Erdoğan ve AKP’si kendi bekası uğruna tırmandırdığı “içeride ve dışarıda savaş” politikalarıyla Türkiye kapitalizminin çok yönlü krizini yıllar içerisine adım adım derinleştirdi.
Bu politikalarını demagoji ve manipülasyonlarla gerekçelendiren AKP şefleri “dış mihraklar ülkemize savaş açtı” derken, "bugünlerde de şahlanıyoruz, toparlanıyoruz, uçuyoruz" gibi söylemler öne sürüyor. Oysa; dış politika, siyaset, ekonomi, eğitim, kültür gibi pek çok alanda kendisini gösteren çok yönlü krizde AKP iktidarı, yıllar içinde adım adım ülkeyi çöküşün eşiğine getirmiş bulunuyor.
Ekonomi alanındaki tablo, AKP şeflerinin yalan, demagoji ve manipülasyonlarına rağmen, göstergelere de açık bir şekilde yansıyor. Rejim, ekonomi yönetiminde “istifalar”la bugün görüntüyü kurtarmaya çabalasa da; son yıllarda tırmanışa geçen borçlar, bütçe açıkları, döviz kuruyla, yüksek seyreden işsizlik ve enflasyonla, dolar bazında dibe vuran milli gelirle Türkiye kapitalizmi ekonomik çöküşün eşiğinde bulunuyor.
“Bu 9 grafiğin ortak noktası ne?”
Dünya yazarı İsmet Özkul, “Bu 9 grafiğin ortak noktası ne?” başlıklı bugünkü yazısında bu ekonomik göstergelere yer verdi. Mevcut durumun kötü olduğuna dikkat çeken Özkul, 2013, 2015 ve 2018 yıllarının bozulma basamakları olduğuna işaret ediyor. “Bu tarihlerin otoriterleşme sürecinin de merdiven basamağı yıllar olması sadece bir tesadüf mü?” diye sonlanan yazı şöyle:
“Sayfada ekonominin, 2006 sonundan bu yana seyrini ve mevcut durumunu yansıtan 9 grafik görüyorsunuz. Kurlar, dış borçlar ve döviz rezervi grafikleri dış ekonomik risklerin seyrini, bütçe ve faiz gideri grafikleri maliye cephesindeki durumu, reel sektör öz kaynak oranı grafiği gidişattan şirketlerin nasıl etkilendiğini, işsizlik, enflasyon ve kişi başına gelir grafikleri de bunların vatandaşa yansımasının nasıl olduğunu gösteriyor.

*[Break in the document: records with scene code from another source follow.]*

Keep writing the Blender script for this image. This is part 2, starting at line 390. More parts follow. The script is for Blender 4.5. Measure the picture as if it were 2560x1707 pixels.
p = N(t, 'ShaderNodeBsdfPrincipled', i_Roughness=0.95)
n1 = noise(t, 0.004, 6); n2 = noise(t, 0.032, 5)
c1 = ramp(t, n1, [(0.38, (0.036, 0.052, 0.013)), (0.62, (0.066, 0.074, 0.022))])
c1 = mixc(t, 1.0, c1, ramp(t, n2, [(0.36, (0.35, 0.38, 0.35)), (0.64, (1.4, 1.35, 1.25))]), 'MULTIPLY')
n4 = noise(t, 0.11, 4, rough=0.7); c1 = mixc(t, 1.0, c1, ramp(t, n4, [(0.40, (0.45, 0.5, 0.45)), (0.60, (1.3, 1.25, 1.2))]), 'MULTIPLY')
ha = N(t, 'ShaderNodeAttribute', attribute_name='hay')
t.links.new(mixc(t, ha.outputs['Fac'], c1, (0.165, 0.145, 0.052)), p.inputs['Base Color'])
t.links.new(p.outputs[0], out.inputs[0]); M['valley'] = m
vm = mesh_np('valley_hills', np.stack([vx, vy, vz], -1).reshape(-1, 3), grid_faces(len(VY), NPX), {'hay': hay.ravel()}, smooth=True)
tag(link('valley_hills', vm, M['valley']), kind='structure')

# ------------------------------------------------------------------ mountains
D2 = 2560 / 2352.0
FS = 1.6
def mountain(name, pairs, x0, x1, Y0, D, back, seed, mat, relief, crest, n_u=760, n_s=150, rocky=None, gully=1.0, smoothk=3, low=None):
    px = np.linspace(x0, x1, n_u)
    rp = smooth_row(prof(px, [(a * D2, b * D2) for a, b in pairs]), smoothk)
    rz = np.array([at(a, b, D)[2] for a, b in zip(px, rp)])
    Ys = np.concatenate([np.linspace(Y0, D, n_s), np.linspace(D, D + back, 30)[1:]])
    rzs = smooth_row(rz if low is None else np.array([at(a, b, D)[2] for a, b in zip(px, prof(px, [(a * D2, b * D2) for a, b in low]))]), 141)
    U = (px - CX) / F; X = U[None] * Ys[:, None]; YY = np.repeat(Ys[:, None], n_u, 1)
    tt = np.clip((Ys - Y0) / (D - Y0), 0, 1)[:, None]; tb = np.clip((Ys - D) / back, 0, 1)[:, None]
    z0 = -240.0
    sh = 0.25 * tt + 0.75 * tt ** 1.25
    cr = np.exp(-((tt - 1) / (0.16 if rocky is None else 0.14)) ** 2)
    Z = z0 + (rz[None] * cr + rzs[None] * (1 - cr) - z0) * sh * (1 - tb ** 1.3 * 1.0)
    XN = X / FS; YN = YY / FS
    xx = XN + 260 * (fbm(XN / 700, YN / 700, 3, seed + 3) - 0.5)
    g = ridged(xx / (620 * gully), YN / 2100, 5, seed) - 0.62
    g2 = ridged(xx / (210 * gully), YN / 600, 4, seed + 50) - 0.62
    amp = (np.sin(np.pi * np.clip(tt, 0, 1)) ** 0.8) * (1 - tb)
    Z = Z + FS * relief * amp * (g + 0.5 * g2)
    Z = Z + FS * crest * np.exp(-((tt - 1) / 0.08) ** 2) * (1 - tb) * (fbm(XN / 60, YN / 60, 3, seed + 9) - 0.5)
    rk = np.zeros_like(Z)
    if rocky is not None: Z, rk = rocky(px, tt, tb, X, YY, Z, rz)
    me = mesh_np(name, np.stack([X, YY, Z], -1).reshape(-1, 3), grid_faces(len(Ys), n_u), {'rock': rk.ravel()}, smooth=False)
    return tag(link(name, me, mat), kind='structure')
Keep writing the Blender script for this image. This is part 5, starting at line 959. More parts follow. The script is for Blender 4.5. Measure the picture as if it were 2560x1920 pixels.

“Ekonominin 4 cepheden durumunu ve gidişatını sergileyen bu grafiklerin ortak bir mesajı var. Bu mesaj, ekonomi yönetiminin iki temel figürünün, garip ama Türkiye için olağan bir şekilde değiştirilmesiyle alevlenen “Bu ekonomi nasıl düzelir?” sorusunun yanıtı açısından da anlamlı.
“9 grafiğin 9’u da mevcut durumun kötü olduğunu söylüyor. Grafiklerin seyrine baktığımızda ise 2013, 2015 ve 2018 yıllarının bozulmanın başlaması ve hızlanmasındaki ortak dönüm noktaları olduğunu görüyoruz. Bu tarihlerin otoriterleşme sürecinin de merdiven basamağı yıllar olması sadece bir tesadüf mü?”